WHAT TO PRODUCE:
In how many lines of the data does the word "that" appear? Give the number by itself.

--- begin DATA LINES ---

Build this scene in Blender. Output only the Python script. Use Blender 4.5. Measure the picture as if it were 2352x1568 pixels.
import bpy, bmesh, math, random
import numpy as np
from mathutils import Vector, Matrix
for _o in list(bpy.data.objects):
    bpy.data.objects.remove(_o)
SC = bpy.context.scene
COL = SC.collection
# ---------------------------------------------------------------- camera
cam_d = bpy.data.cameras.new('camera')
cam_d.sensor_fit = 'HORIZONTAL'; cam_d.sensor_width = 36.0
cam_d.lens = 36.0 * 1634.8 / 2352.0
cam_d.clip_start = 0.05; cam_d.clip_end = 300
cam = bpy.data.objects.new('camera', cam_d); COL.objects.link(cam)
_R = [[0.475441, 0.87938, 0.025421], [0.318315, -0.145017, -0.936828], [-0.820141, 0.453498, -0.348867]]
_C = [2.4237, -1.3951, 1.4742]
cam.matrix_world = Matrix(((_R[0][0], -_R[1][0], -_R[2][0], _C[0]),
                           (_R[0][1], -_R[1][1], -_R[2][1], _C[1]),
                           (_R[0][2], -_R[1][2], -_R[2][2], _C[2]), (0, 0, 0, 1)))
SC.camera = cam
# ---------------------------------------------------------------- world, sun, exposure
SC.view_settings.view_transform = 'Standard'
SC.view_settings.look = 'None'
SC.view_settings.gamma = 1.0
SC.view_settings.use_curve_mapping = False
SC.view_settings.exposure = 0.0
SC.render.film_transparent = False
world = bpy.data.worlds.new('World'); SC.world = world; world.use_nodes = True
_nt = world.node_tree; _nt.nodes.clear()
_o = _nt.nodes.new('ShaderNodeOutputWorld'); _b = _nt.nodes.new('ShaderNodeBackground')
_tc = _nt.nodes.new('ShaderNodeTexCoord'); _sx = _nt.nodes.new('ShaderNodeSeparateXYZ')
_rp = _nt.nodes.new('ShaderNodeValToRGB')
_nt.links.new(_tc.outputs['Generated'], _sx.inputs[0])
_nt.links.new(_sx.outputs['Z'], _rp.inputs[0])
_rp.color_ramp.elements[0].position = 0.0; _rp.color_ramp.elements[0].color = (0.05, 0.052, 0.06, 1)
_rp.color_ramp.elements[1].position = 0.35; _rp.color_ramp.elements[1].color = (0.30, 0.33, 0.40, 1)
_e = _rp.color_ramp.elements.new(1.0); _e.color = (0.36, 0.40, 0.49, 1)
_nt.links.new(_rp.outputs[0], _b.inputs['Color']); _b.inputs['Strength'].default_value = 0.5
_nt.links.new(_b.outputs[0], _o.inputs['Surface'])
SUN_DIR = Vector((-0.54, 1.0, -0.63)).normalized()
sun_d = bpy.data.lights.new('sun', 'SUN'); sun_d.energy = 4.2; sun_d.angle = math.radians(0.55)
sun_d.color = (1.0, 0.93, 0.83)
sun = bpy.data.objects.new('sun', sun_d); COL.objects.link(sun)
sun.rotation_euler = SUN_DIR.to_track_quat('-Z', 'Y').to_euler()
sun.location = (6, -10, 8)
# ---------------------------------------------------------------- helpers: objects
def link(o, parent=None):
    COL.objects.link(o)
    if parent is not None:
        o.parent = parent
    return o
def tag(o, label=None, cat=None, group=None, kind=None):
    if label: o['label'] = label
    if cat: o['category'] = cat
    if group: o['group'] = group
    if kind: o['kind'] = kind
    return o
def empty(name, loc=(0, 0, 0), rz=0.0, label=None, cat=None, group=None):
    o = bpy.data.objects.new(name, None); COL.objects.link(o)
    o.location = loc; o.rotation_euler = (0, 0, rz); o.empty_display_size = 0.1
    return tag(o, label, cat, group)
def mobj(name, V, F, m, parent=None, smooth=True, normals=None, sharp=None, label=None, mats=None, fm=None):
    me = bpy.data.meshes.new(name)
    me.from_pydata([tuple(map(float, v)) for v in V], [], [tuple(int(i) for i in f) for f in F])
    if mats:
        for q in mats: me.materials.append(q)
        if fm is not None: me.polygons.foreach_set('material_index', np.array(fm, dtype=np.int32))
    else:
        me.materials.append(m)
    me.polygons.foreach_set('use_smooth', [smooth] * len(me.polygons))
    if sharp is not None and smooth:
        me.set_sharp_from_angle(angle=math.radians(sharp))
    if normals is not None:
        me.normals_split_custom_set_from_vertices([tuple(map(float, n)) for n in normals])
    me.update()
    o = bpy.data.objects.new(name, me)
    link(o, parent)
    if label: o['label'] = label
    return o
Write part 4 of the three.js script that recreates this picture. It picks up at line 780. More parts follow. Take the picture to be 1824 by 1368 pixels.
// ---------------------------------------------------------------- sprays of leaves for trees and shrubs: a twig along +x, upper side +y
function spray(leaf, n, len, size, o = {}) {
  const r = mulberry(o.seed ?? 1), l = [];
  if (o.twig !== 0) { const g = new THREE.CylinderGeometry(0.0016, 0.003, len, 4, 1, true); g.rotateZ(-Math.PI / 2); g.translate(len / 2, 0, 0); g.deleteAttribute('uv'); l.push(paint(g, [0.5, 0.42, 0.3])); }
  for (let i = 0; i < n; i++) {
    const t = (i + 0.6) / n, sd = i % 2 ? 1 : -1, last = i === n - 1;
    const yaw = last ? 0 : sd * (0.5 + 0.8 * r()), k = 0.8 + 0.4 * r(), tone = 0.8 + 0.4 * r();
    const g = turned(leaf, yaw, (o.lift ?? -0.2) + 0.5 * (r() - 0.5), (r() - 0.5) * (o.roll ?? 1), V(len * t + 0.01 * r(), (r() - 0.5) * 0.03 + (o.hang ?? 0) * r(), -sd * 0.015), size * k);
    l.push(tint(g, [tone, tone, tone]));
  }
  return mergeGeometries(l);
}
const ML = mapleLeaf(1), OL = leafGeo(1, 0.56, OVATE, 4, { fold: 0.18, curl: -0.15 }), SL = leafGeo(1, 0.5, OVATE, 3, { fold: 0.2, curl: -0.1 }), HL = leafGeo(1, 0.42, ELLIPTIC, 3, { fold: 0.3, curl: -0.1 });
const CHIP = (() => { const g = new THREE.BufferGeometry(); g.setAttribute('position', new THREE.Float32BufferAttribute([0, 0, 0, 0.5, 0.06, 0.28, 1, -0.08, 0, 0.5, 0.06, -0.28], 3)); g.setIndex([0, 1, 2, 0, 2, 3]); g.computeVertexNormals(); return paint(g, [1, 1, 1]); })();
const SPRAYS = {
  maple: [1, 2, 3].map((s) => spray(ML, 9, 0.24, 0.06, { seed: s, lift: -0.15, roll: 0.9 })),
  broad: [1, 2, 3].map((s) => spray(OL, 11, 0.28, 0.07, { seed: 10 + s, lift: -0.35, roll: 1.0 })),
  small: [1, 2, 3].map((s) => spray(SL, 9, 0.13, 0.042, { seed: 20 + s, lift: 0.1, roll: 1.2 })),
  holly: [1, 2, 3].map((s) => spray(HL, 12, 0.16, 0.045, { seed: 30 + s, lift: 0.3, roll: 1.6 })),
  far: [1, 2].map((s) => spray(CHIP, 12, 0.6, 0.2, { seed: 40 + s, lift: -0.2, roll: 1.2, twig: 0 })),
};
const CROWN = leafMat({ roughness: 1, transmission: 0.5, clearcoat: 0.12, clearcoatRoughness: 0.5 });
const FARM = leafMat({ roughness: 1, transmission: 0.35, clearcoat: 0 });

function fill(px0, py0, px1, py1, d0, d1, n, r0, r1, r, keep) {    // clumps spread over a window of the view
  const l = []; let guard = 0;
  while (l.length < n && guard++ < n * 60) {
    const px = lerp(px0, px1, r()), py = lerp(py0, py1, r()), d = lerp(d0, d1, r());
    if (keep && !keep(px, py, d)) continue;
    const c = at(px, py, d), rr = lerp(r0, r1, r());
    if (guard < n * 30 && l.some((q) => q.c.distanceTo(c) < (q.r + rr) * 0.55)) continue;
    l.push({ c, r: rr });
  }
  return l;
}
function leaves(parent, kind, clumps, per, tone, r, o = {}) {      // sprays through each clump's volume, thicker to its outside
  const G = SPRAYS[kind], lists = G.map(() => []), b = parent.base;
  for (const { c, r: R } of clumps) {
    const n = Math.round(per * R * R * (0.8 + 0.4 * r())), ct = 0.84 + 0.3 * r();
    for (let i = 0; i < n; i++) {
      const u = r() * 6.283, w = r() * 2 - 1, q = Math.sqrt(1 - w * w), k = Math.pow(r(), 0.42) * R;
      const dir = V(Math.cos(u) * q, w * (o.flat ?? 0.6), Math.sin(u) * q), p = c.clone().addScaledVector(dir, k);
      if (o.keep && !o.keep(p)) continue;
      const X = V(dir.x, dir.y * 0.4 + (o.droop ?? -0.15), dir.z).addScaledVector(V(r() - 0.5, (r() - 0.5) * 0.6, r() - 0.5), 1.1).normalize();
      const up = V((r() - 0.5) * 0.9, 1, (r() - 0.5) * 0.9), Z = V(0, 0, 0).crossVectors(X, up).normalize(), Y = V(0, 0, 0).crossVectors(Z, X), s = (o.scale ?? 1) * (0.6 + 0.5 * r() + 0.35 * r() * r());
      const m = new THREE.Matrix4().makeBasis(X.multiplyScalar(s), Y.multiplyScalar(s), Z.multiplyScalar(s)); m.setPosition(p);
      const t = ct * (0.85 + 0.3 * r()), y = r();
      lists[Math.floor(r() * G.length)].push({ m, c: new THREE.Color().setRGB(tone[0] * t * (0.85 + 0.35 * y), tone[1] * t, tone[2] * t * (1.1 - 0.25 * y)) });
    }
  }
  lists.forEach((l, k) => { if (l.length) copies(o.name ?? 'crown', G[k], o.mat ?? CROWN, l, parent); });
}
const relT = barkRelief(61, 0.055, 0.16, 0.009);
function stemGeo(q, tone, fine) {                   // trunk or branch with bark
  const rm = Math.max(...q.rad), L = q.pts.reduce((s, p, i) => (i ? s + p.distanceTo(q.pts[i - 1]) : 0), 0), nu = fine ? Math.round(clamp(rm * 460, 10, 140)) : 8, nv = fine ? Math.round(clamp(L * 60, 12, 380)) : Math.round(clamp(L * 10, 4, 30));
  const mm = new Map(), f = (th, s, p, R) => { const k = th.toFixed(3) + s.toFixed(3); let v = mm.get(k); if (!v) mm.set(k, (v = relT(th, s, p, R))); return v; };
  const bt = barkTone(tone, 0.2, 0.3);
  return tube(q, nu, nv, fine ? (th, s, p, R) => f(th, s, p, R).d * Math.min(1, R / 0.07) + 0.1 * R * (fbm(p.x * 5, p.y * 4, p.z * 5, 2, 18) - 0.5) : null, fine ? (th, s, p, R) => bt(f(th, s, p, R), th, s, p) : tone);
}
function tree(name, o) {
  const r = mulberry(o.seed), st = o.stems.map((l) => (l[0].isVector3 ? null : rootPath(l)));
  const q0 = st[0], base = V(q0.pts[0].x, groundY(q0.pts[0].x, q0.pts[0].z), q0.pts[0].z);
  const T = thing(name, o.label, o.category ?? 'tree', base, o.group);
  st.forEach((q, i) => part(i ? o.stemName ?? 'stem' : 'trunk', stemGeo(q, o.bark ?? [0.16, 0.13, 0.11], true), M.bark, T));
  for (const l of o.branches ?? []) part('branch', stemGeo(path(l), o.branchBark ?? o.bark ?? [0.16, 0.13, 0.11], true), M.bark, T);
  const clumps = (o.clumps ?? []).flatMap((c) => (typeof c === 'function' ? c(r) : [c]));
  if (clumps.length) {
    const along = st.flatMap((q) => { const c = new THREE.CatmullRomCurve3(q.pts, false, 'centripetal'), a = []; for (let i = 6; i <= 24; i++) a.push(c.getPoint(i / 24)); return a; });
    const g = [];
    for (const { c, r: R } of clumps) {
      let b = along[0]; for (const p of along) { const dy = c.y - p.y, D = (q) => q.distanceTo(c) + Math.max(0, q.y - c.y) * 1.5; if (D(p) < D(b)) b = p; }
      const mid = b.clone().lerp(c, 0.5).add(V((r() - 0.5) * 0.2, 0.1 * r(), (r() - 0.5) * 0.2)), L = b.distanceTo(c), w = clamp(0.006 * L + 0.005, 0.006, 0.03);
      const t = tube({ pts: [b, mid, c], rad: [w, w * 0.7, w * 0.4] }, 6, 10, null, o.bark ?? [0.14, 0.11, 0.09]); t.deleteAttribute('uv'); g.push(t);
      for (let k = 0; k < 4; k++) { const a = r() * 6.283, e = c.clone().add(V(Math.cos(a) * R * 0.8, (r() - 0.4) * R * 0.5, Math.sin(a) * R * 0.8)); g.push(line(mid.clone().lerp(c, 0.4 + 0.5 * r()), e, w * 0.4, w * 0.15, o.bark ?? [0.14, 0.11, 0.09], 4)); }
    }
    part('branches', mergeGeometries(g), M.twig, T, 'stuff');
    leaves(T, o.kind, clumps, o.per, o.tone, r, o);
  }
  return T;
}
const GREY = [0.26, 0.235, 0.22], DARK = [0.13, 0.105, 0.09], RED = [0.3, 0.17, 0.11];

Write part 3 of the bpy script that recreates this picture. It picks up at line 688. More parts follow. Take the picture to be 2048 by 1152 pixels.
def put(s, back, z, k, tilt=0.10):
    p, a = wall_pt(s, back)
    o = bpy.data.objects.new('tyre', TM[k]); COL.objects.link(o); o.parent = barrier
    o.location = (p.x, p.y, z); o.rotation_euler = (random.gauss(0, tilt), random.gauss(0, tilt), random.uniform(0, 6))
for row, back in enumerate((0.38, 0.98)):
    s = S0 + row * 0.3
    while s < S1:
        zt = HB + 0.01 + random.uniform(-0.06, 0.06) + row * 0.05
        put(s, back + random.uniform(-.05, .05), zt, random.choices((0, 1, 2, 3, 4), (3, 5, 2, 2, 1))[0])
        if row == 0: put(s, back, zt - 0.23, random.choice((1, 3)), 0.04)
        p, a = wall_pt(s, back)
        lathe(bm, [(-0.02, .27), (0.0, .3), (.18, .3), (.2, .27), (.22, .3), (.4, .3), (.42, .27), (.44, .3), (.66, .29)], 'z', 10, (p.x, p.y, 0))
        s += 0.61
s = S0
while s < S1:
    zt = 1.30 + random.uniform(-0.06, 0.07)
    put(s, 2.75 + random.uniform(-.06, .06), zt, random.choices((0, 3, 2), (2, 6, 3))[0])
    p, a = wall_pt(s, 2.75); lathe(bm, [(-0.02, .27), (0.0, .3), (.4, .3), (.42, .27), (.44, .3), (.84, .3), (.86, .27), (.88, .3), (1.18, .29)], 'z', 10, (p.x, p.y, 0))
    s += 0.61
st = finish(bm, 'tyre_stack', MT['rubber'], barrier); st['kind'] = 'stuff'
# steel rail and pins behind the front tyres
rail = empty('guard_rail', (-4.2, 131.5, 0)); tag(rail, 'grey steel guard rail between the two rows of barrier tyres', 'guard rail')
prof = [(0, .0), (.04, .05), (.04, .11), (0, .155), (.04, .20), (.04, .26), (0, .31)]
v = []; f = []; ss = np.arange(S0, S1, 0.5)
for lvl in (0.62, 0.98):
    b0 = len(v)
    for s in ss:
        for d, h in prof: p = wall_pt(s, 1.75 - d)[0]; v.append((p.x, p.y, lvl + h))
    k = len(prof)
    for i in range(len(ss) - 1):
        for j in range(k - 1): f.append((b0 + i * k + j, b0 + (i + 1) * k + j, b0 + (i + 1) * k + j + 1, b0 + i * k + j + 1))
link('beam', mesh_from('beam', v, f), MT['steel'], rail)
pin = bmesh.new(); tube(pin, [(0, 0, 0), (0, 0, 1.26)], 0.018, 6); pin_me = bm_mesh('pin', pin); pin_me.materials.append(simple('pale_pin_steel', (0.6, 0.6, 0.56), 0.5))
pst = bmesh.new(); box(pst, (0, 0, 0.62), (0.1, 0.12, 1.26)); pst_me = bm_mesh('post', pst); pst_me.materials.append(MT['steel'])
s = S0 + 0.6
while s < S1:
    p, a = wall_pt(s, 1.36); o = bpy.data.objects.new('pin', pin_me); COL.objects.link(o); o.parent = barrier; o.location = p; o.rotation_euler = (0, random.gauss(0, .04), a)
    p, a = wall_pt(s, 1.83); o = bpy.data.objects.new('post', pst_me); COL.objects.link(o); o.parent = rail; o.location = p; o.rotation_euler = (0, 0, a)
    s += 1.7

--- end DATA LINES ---

THE OUTPUT:
2